During the 1936-1937 school year, 104,000 students attended parochial primary and high schools in Detroit.
The Our Lady of Good Counsel Parish school building was erected at a cost of $34,000 and was first opened for classes in the fall of 1936. The school hosted grades one through eight and, in its inaugural semester, included 226 pupils in attendance.
Tuition was $2 a month and five Sisters from the Immaculate Heart of Mary staffed the school. By 1938, the parish added a new wing to the school building in order to accommodate increasing enrollment numbers. In the years immediately following World War II, the school's student population greatly expanded, necessitating the erection of a second addition, which included a new auditorium.
The existing historic church's interior space was also converted into six new classrooms while mass was held within the school's new auditorium. By 1950, classes were offered in half-day sessions due to booming enrollment numbers and by the early 1960s, approximately 1,200 pupils attended the Our Lady of Good Counsel Parish school.

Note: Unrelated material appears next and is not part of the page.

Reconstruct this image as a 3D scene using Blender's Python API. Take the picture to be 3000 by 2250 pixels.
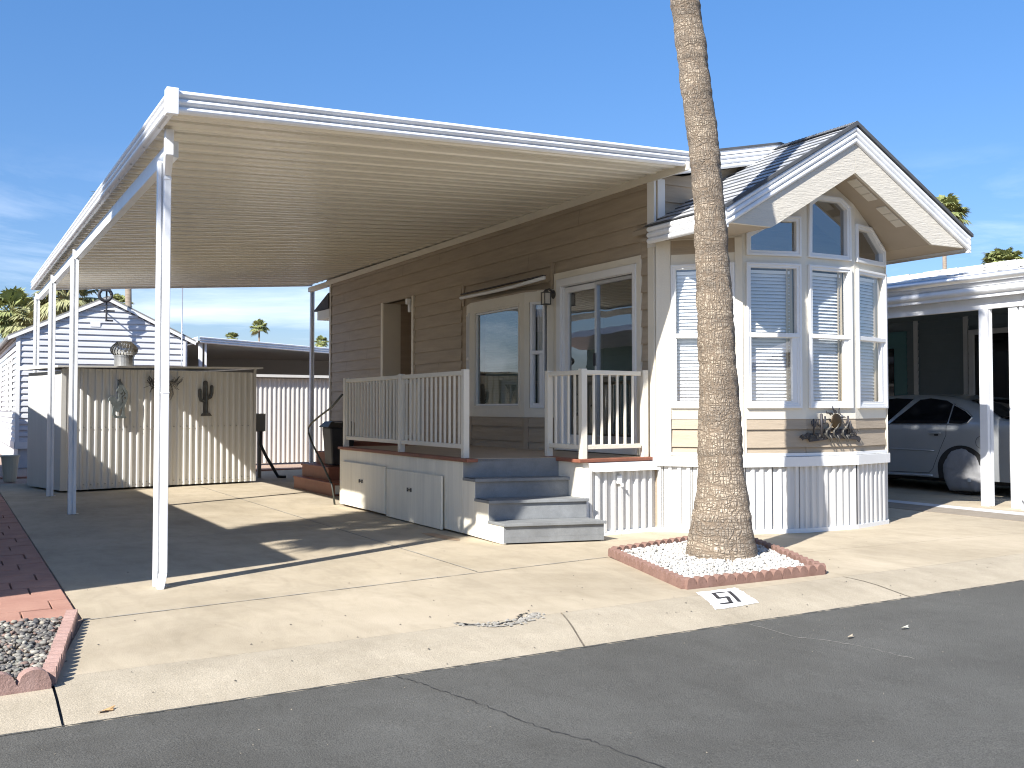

The school also included 27 instructors, including 18 Sisters and nine lay staff. In 1957, the parish had erected a new church building at the site. Enrollment dropped by 300 pupils by 1970, due to the school's efforts to reduce the overcrowded conditions. The 1970 passage of Proposal C, which banned public aid to private schools, led to increases in tuition and further decline in enrollment.
The school was eventually shuttered and, in June 2011, the church was closed when Our Lady of Good Counsel Parish was merged with the nearby St. Raymond parish. The Detroit Public School system subsequently gained ownership of the property and sold it to the City of Detroit in 2015.